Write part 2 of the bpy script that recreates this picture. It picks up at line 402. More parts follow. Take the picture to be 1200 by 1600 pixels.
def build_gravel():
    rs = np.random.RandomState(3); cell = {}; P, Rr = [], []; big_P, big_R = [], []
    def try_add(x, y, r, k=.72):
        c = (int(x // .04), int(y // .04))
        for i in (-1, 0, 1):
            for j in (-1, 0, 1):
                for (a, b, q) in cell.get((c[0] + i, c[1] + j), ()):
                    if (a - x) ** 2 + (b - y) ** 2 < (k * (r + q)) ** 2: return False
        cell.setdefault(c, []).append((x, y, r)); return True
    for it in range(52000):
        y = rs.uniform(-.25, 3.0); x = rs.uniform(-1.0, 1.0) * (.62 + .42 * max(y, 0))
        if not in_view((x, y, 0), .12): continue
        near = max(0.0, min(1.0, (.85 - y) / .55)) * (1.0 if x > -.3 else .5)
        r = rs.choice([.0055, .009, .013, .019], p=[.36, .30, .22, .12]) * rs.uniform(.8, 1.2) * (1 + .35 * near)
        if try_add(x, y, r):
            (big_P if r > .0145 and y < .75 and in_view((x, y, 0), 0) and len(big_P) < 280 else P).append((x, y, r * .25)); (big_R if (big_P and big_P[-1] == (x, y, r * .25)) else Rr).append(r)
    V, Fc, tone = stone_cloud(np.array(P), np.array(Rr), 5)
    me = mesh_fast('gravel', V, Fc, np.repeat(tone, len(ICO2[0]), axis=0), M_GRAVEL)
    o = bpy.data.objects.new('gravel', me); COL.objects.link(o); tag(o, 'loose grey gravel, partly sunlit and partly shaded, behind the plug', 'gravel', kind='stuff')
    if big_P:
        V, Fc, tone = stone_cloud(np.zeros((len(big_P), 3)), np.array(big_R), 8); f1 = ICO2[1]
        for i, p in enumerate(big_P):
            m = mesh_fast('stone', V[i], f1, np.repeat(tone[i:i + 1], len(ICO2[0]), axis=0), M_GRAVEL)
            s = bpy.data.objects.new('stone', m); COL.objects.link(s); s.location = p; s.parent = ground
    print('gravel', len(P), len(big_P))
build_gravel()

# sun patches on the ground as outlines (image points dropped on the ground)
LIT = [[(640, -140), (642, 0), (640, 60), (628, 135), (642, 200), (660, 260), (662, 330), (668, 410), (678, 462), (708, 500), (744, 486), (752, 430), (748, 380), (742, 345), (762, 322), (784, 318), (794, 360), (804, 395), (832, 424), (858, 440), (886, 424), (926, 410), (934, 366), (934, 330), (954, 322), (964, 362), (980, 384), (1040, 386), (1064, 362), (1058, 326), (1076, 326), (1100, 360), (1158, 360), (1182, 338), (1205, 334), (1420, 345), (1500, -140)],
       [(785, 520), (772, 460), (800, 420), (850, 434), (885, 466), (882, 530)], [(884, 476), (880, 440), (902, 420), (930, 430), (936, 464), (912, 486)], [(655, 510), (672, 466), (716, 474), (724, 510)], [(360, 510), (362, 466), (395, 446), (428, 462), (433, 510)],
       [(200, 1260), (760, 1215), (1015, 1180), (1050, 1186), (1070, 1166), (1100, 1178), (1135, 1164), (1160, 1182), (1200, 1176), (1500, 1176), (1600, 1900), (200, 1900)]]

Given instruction
Give the listing again, word for word.

The completed task
Write part 2 of the bpy script that recreates this picture. It picks up at line 402. More parts follow. Take the picture to be 1200 by 1600 pixels.
def build_gravel():
    rs = np.random.RandomState(3); cell = {}; P, Rr = [], []; big_P, big_R = [], []
    def try_add(x, y, r, k=.72):
        c = (int(x // .04), int(y // .04))
        for i in (-1, 0, 1):
            for j in (-1, 0, 1):
                for (a, b, q) in cell.get((c[0] + i, c[1] + j), ()):
                    if (a - x) ** 2 + (b - y) ** 2 < (k * (r + q)) ** 2: return False
        cell.setdefault(c, []).append((x, y, r)); return True
    for it in range(52000):
        y = rs.uniform(-.25, 3.0); x = rs.uniform(-1.0, 1.0) * (.62 + .42 * max(y, 0))
        if not in_view((x, y, 0), .12): continue
        near = max(0.0, min(1.0, (.85 - y) / .55)) * (1.0 if x > -.3 else .5)
        r = rs.choice([.0055, .009, .013, .019], p=[.36, .30, .22, .12]) * rs.uniform(.8, 1.2) * (1 + .35 * near)
        if try_add(x, y, r):
            (big_P if r > .0145 and y < .75 and in_view((x, y, 0), 0) and len(big_P) < 280 else P).append((x, y, r * .25)); (big_R if (big_P and big_P[-1] == (x, y, r * .25)) else Rr).append(r)
    V, Fc, tone = stone_cloud(np.array(P), np.array(Rr), 5)
    me = mesh_fast('gravel', V, Fc, np.repeat(tone, len(ICO2[0]), axis=0), M_GRAVEL)
    o = bpy.data.objects.new('gravel', me); COL.objects.link(o); tag(o, 'loose grey gravel, partly sunlit and partly shaded, behind the plug', 'gravel', kind='stuff')
    if big_P:
        V, Fc, tone = stone_cloud(np.zeros((len(big_P), 3)), np.array(big_R), 8); f1 = ICO2[1]
        for i, p in enumerate(big_P):
            m = mesh_fast('stone', V[i], f1, np.repeat(tone[i:i + 1], len(ICO2[0]), axis=0), M_GRAVEL)
            s = bpy.data.objects.new('stone', m); COL.objects.link(s); s.location = p; s.parent = ground
    print('gravel', len(P), len(big_P))
build_gravel()

# sun patches on the ground as outlines (image points dropped on the ground)
LIT = [[(640, -140), (642, 0), (640, 60), (628, 135), (642, 200), (660, 260), (662, 330), (668, 410), (678, 462), (708, 500), (744, 486), (752, 430), (748, 380), (742, 345), (762, 322), (784, 318), (794, 360), (804, 395), (832, 424), (858, 440), (886, 424), (926, 410), (934, 366), (934, 330), (954, 322), (964, 362), (980, 384), (1040, 386), (1064, 362), (1058, 326), (1076, 326), (1100, 360), (1158, 360), (1182, 338), (1205, 334), (1420, 345), (1500, -140)],
       [(785, 520), (772, 460), (800, 420), (850, 434), (885, 466), (882, 530)], [(884, 476), (880, 440), (902, 420), (930, 430), (936, 464), (912, 486)], [(655, 510), (672, 466), (716, 474), (724, 510)], [(360, 510), (362, 466), (395, 446), (428, 462), (433, 510)],
       [(200, 1260), (760, 1215), (1015, 1180), (1050, 1186), (1070, 1166), (1100, 1178), (1135, 1164), (1160, 1182), (1200, 1176), (1500, 1176), (1600, 1900), (200, 1900)]]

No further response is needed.